Why You Shouldn’t Spotlight Your Success to Persuade Your Audience.
This is going to go against what 87% of the internet is telling you to do.
But hear me out.
FYI - this blog post is one of 5 storytelling mistakes I see business owners making and how you can do things differently.)
You’re going to read some stuff that might look like I’m…
👉Contradicting myself - (you’ve got to read all the emails to prove that one.)
👉Disagreeing with the internet experts - (Spoiler alert: I do.)
But I promise, I’ll make them worth your time so you can make your stories more effective for your marketing.
Because the stuff I’m going to share with you is what I’ve learned after writing for countless businesses and studying open and click rates like my job depends on it.. Because it does.
Here’s the first one:
Mistake #1: Spotlighting Your Success (more than your clients’)
This is one that I see ALL the time.
Cue…
“How I made 10K months selling my online course”
“The exact workout plan that helped me lose 50 lbs”
“My 4-step process for saving THOUSANDS of dollars”
Pause for a heavy 🙄 eye-roll moment.
And now, let’s all give ourselves some grace if we’ve used headlines like this ( yes, I’m guilty too 🖐️)
In fact this 👇 was my first podcast episode when I launched my teacher productivity business back in 2021.
Here’s the thing though.
It’s a good strategy.
And it works wonders for capturing attention and maybe making a sale or too.
But it doesn’t retain clients.
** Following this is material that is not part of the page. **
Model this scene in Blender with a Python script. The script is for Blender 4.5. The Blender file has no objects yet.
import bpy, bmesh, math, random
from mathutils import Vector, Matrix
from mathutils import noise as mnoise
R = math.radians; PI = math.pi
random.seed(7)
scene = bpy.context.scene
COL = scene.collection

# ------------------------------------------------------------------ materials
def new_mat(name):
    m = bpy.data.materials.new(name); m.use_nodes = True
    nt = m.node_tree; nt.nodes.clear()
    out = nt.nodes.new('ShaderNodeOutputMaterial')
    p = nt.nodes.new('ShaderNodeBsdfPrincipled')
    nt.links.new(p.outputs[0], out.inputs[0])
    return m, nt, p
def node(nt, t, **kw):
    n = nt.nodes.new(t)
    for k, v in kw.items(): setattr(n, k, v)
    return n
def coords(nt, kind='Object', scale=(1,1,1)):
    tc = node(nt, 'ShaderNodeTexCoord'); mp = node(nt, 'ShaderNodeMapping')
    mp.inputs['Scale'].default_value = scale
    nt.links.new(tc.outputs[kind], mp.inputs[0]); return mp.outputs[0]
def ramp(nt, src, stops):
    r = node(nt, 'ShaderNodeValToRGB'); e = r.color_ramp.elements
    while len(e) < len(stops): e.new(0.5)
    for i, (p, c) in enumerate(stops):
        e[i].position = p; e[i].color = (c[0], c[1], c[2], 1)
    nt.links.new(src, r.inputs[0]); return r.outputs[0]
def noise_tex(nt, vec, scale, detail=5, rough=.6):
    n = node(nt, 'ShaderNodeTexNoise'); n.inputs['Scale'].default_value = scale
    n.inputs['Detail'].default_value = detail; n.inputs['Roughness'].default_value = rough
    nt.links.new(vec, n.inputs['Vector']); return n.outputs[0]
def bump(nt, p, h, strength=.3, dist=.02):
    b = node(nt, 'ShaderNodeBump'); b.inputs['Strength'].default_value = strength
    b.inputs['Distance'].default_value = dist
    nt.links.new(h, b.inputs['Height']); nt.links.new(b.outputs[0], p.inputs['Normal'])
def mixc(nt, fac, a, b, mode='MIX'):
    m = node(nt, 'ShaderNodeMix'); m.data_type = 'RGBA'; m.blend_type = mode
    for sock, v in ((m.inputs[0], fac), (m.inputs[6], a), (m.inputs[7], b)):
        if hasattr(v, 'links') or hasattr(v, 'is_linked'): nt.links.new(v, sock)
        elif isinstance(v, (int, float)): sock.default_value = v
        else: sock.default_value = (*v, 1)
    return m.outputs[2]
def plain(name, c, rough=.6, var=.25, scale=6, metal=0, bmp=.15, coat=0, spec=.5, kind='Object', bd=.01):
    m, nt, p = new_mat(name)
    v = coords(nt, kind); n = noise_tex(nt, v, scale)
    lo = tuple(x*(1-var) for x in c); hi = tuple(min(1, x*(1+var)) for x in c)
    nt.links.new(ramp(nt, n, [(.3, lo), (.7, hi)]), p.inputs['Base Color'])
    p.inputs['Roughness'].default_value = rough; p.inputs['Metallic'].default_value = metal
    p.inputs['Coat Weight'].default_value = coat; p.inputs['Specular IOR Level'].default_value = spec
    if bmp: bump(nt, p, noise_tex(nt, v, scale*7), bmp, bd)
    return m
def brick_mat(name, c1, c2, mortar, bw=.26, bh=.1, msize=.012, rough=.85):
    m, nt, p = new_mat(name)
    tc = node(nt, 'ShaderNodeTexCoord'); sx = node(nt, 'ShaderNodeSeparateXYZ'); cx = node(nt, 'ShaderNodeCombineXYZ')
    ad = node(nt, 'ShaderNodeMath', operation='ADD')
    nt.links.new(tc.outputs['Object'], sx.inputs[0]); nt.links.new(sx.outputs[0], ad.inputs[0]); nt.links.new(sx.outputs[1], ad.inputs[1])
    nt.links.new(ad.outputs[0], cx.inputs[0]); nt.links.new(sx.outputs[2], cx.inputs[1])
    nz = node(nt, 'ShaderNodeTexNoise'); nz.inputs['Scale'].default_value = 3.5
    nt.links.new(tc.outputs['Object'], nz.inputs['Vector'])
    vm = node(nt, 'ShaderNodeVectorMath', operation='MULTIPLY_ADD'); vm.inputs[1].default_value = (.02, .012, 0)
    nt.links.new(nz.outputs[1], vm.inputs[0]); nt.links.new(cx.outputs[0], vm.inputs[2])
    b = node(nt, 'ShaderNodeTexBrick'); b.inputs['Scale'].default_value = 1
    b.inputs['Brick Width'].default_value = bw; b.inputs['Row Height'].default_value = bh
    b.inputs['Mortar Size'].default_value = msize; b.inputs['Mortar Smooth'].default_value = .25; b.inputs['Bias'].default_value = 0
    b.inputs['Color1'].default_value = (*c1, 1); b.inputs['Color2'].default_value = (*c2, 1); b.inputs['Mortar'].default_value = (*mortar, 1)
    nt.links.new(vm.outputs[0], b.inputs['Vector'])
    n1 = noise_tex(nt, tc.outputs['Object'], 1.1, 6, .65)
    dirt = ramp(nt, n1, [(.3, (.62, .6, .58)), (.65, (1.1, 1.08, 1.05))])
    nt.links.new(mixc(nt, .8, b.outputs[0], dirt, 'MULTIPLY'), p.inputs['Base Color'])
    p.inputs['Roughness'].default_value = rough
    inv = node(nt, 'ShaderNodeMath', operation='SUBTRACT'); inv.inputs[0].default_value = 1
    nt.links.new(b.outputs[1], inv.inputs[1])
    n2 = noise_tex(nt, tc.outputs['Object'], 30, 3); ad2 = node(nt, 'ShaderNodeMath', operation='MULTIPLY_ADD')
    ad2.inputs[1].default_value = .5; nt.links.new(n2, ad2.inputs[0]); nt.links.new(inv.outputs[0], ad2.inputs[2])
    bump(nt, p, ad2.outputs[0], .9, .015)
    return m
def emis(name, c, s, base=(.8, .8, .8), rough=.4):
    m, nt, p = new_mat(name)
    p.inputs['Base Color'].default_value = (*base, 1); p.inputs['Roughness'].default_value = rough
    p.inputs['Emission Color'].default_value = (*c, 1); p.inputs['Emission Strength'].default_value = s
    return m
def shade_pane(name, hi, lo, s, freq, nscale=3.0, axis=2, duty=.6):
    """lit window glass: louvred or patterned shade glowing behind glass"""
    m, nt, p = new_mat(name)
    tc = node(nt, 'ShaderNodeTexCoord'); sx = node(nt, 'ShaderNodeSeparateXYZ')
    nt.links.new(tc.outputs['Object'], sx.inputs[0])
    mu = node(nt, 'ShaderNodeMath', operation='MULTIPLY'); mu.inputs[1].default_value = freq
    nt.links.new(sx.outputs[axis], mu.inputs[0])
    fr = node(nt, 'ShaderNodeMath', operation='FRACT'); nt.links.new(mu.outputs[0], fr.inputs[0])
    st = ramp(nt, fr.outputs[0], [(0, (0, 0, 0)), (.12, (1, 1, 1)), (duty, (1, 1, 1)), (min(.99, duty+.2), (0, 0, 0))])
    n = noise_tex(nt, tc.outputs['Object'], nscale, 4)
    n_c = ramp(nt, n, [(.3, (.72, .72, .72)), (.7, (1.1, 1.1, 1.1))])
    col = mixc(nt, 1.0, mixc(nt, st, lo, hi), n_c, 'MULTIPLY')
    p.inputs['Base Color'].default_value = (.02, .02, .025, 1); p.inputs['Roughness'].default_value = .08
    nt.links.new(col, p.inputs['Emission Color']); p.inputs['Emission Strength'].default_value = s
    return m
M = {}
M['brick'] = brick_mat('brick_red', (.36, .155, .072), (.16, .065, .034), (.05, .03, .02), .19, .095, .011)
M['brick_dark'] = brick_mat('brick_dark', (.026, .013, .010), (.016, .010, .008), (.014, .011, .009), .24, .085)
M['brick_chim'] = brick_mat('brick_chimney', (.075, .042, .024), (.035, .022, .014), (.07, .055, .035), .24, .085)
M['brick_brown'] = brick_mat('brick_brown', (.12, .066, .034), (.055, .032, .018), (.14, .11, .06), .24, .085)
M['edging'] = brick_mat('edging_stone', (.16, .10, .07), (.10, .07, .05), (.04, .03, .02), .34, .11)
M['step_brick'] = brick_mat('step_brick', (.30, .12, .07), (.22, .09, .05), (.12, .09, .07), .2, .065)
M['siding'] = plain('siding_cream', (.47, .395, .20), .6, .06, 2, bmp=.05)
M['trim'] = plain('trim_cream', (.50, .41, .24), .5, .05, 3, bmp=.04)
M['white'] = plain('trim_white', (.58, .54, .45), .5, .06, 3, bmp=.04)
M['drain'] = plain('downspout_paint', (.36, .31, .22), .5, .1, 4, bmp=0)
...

And doesn’t keep people coming back for more.
If we only talk about our success and the reality we’ve created for ourselves, we run the risk of becoming unrelatable to our audiences.
Because we, as consumers, can read between the lines.
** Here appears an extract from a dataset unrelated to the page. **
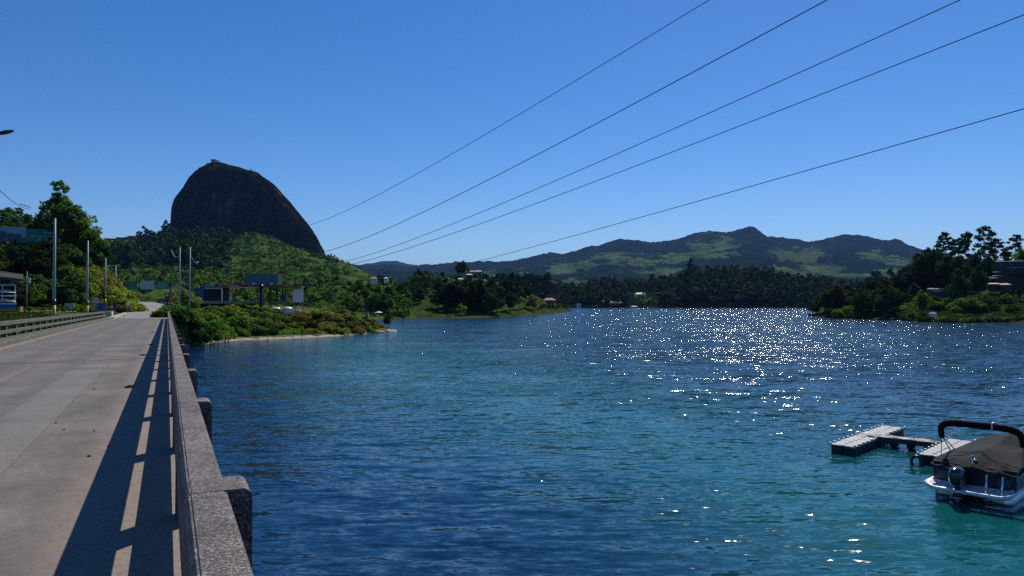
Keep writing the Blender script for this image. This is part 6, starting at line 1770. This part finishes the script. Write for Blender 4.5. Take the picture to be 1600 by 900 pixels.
# yellow green climbing shrubs of the lit slope edge
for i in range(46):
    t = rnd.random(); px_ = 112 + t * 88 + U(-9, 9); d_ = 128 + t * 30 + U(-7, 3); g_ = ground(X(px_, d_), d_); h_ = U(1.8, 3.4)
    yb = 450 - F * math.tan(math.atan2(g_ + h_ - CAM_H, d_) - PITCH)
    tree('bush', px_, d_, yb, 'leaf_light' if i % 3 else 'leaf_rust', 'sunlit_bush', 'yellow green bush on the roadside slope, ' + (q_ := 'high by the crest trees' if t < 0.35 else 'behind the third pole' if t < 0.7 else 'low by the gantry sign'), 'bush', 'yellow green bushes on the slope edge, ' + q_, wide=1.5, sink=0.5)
for i in range(26):
    px_ = U(196, 219); d_ = U(140, 205); x_ = X(px_, d_); l_ = x_ * rv.x + d_ * rv.y
    if l_ > -8.5: continue
    g_ = ground(x_, d_) or 4; h_ = U(2.2, 5.0) * (1.0 if px_ < 212 else 0.8)
    yb = 450 - F * math.tan(math.atan2(g_ + h_ - CAM_H, d_) - PITCH)
    tree('bush', px_, d_, yb, ('leaf_light', 'leaf_mid', 'leaf_rust')[i % 3], 'verge_bush', 'tall bush on the left verge just before the road bend', 'bush', 'bushes on the left verge', wide=1.0)
# hedge between lawn and restaurant
for i in range(26):
    px_ = 18 + i * 5.2; d_ = 86 + i * 1.0
    tree('bush', px_, d_, 485.5 + U(-2.5, 1.5), 'leaf_mid' if i % 2 else 'leaf_dark', 'hedge_bush', 'low clipped bush in the hedge between lawn and shaded slope', 'bush', 'hedge bushes behind the far railing', wide=1.3, hmin=0.9)
# bushes of the near bank
BANKTOP = [(264, 495), (275, 490), (288, 488), (300, 492), (318, 489), (335, 480), (355, 474), (380, 473), (400, 474), (415, 480), (430, 487), (455, 484), (480, 484), (510, 483), (540, 485), (570, 492), (590, 503)]
bt_x = [a for a, _ in BANKTOP]; bt_y = [b2 - (7 if a < 420 else 3) for a, b2 in BANKTOP]
cnt = 0
for row in range(4):
    for k in range(30):
        px_ = 266 + k * 11.2 + U(-5, 5)
        if px_ > 586: continue
        shd = float(np.interp(px_, [262, 285, 330, 370, 430, 500, 555, 590], [106, 107, 116, 125, 129, 136, 145, 156]))
        d_ = shd + 2.6 + row * (3.6 if px_ > 500 else 5.0) + U(-0.8, 1.4)
        if px_ > 500: d_ = shd + 2.2 + row * 3.0
        ytop = float(np.interp(px_, bt_x, bt_y)); g_ = ground(X(px_, d_), d_)
        ysh = 472 + 7360 / shd
        lo_y = ysh - (ysh - ytop) * (0.42, 0.66, 0.86, 1.0)[row] + U(-3, 3)
        leafs = ['leaf_mid', 'leaf_dark', 'leaf_mid', 'leaf_light'] if px_ < 420 else ['leaf_rust', 'leaf_olive', 'leaf_rust', 'leaf_mid', 'leaf_olive']
        lf = leafs[cnt % len(leafs)]
        if row == 0 and 430 < px_ < 470: continue
        tree('bush', px_, d_, lo_y, lf, 'bank_bush', {'leaf_mid': 'dense mid green bush on the near bank', 'leaf_dark': 'dark green bush in the thicket of the near bank', 'leaf_light': 'light green bush in the thicket of the near bank', 'leaf_rust': 'rust coloured dry bush on the low bushy point', 'leaf_olive': 'olive brown bush on the low bushy point'}[lf] + (q_ := ', by the bridge' if px_ < 310 else ', below the forecourt' if px_ < 390 else ', around the billboard column' if px_ < 440 else ', below the domed tanks' if px_ < 500 else ', toward the tip'), 'bush', 'bushes on the bank, ' + lf.split('_')[1] + q_, wide=1.35, hmin=1.2, sink=0.4)
        cnt += 1
tree('broad', 607, 166, 488, 'leaf_olive', 'waterside_tree', 'single leaning olive tree at the very tip of the bushy point', wide=0.9, hmin=4, variant=0)
tree('bush', 545, 152, 483, 'leaf_rust', 'bank_bush', 'taller rusty bush near the tip of the point, left of the stone pillar', 'bush', wide=1.1)
tree('bush', 503, 165, 476.5, 'leaf_light', 'yellow_shrub', 'bright yellow shrub standing out of the rusty bushes', 'bush', wide=0.7)
for (px_, y_, lb) in ((287, 452, 'round yellow green tree between the pair of tall poles'), (299, 457, 'round yellow green tree right of the pair of poles'), (290, 470, 'small yellow bush at the foot of the pair of poles')):
    tree('broad' if y_ < 460 else 'bush', px_, 138, y_, 'leaf_light', 'yellow_tree', lb, wide=1.0, variant=3)
for i in range(44):
    px_ = 266 + (i % 22) * 2.4; d_ = (103.5 if i < 22 else 106.5) + (px_ - 266) * 0.06 + U(0, 1.8); g_ = ground(X(px_, d_), d_)
    if g_ is None or g_ < 0: continue
    tree('bush', px_, d_, 450 - F * math.tan(math.atan2(g_ + U(1.2, 2.6) - CAM_H, d_) - PITCH), ('leaf_mid', 'leaf_dark')[i % 2], 'bank_bush', 'bush on the steep end of the bridge embankment', 'bush', 'bushes on the bridge embankment', wide=1.3, hmin=1.2, sink=0.4)
for i in range(16):
    px_ = 262 + i * 3.0; tree('bush', px_, U(104.5, 112) + i * 0.35, 505 + U(-12, 14), ('leaf_mid', 'leaf_dark')[i % 2], 'bank_bush', 'bush hanging down to the water at the end of the bridge', 'bush', 'bushes against the bridge end', wide=1.2, hmin=2.2)
for i in range(10):
    px_ = 262 + i * 4.5; tree('bush', px_, U(126, 136), 484 + U(-3, 5), 'leaf_mid', 'bank_bush', 'low bush between the bridge end and the forecourt platform', 'bush', 'bushes behind the railing end', wide=1.2)
# slope behind the station: individual darker trees
spots = [(405, 404, 700), (478, 432, 430), (500, 441, 420), (526, 432, 500), (385, 425, 520), (376, 431, 500), (455, 402, 880), (466, 400, 900), (480, 396, 980), (490, 398, 990), (500, 400, 1000), (470, 392, 1020), (512, 408, 900), (524, 411, 880), (536, 417, 860), (545, 420, 860), (556, 430, 760), (565, 436, 700), (576, 440, 620), (584, 430, 640), (592, 428, 660), (601, 424, 660), (613, 430, 640), (622, 434, 600), (440, 425, 560), (430, 441, 430), (350, 420, 600), (330, 426, 560), (302, 432, 480), (250, 436, 420), (232, 441, 380), (268, 440, 400), (208, 433, 480), (222, 446, 340), (360, 445, 330), (340, 443, 350), (412, 416, 620), (447, 436, 450), (560, 452, 420), (545, 448, 440), (575, 456, 400)]
for i, (px_, y_, d_) in enumerate(spots):
    tree('farbroad' if d_ > 500 else 'broad', px_, d_, y_, ('leaf_dark', 'leaf_mid', 'leaf_dark')[i % 3], 'hillside_tree', 'dark tree standing on the green hillside below the rock', group='single trees on the rock hillside', wide=1.1, hmin=5)
# large leafy trees of the inlet (x 560-640)
for i, (px_, y_, d_) in enumerate(((563, 446, 330), (578, 440, 345), (592, 444, 340), (606, 446, 345), (570, 460, 310), (588, 462, 305), (600, 466, 300), (614, 452, 350), (554, 468, 290), (625, 450, 370), (545, 474, 285), (610, 474, 296), (582, 476, 290), (636, 462, 340), (560, 480, 275), (598, 482, 292))):
    tree('broad', px_, d_, y_, 'leaf_mid' if i % 3 else 'leaf_dark', 'inlet_tree', 'large leafy green tree lining the small inlet behind the bushy point', group='leafy trees round the inlet', wide=1.25, hmin=6)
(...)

We are also pretty devoted to our negativity bias and can pick apart why something won’t work for us.
So when you can boast about the success of others especially if you had something to do with it - it builds a layer of trust that you can’t pull off all by yourself.
And when you have more than one person using the same method, tool, product, you’ve started to build a community… the biggest and best form of social proof you can nurture.